DATA:
=-=-=-=-=

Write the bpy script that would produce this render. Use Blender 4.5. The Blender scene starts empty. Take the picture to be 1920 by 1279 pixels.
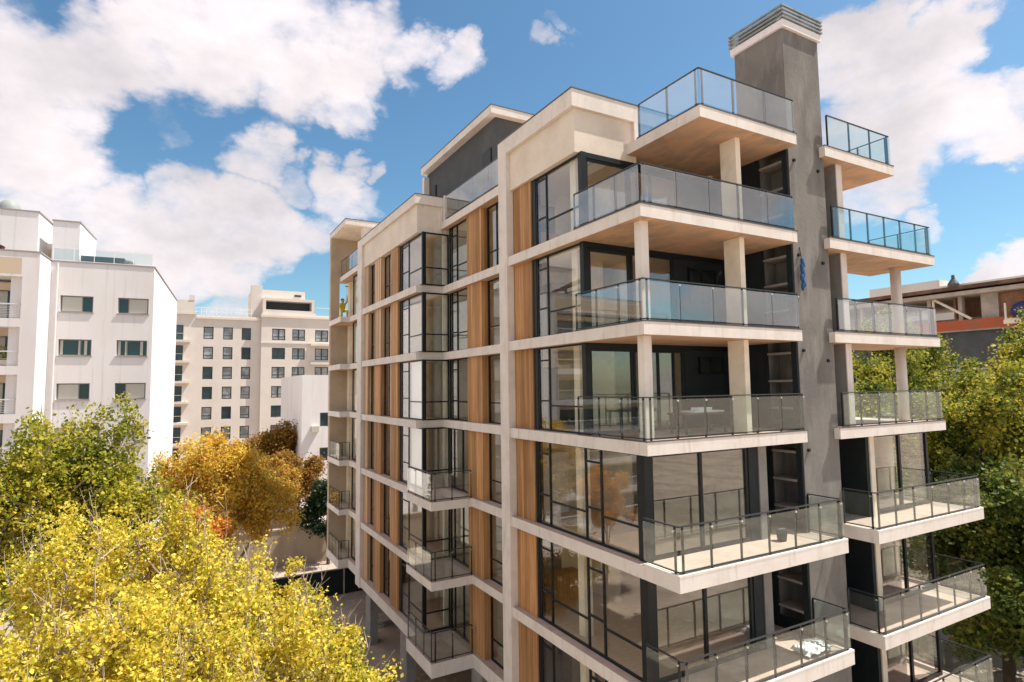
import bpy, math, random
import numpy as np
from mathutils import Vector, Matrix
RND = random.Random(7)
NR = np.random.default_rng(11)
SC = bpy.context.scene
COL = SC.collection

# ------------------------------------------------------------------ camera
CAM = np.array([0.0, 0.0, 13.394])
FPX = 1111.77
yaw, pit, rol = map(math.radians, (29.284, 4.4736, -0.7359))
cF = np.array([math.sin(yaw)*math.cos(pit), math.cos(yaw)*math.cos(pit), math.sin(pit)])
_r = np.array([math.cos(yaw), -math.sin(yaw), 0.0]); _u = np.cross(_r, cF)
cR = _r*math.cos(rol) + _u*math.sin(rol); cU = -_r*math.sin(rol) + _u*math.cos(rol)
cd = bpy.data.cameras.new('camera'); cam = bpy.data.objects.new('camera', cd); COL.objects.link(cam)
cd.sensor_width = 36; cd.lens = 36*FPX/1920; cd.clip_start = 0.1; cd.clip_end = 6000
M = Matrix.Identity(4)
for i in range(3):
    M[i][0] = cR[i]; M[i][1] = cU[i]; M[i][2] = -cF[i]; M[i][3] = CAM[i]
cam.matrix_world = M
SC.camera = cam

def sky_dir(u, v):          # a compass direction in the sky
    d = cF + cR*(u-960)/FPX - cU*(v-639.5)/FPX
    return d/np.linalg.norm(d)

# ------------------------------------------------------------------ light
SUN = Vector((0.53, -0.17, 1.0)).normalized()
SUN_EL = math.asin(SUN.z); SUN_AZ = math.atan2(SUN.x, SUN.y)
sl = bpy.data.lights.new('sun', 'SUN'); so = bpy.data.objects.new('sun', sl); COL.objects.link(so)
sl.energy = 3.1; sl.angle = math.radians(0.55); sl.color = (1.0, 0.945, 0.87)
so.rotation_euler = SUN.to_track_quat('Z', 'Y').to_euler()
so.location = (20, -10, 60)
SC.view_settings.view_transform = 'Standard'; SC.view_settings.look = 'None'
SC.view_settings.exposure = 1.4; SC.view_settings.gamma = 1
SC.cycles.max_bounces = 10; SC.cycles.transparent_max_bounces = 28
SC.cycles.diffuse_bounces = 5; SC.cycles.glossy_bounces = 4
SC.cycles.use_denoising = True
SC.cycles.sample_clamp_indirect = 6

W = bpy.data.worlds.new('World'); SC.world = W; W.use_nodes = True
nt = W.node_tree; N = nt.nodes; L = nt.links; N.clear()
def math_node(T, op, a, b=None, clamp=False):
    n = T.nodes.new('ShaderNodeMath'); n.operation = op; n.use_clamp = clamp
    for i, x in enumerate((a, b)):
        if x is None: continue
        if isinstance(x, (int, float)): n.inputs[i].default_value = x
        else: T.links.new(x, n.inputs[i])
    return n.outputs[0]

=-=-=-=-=

GIVEN PROBLEM: From the first line above to the line containing "COL = SC.collection", repeat each line exactly. Pictures stay out.

RESULT OF THE EXERCISE:
Write the bpy script that would produce this render. Use Blender 4.5. The Blender scene starts empty. Take the picture to be 1920 by 1279 pixels.
import bpy, math, random
import numpy as np
from mathutils import Vector, Matrix
RND = random.Random(7)
NR = np.random.default_rng(11)
SC = bpy.context.scene
COL = SC.collection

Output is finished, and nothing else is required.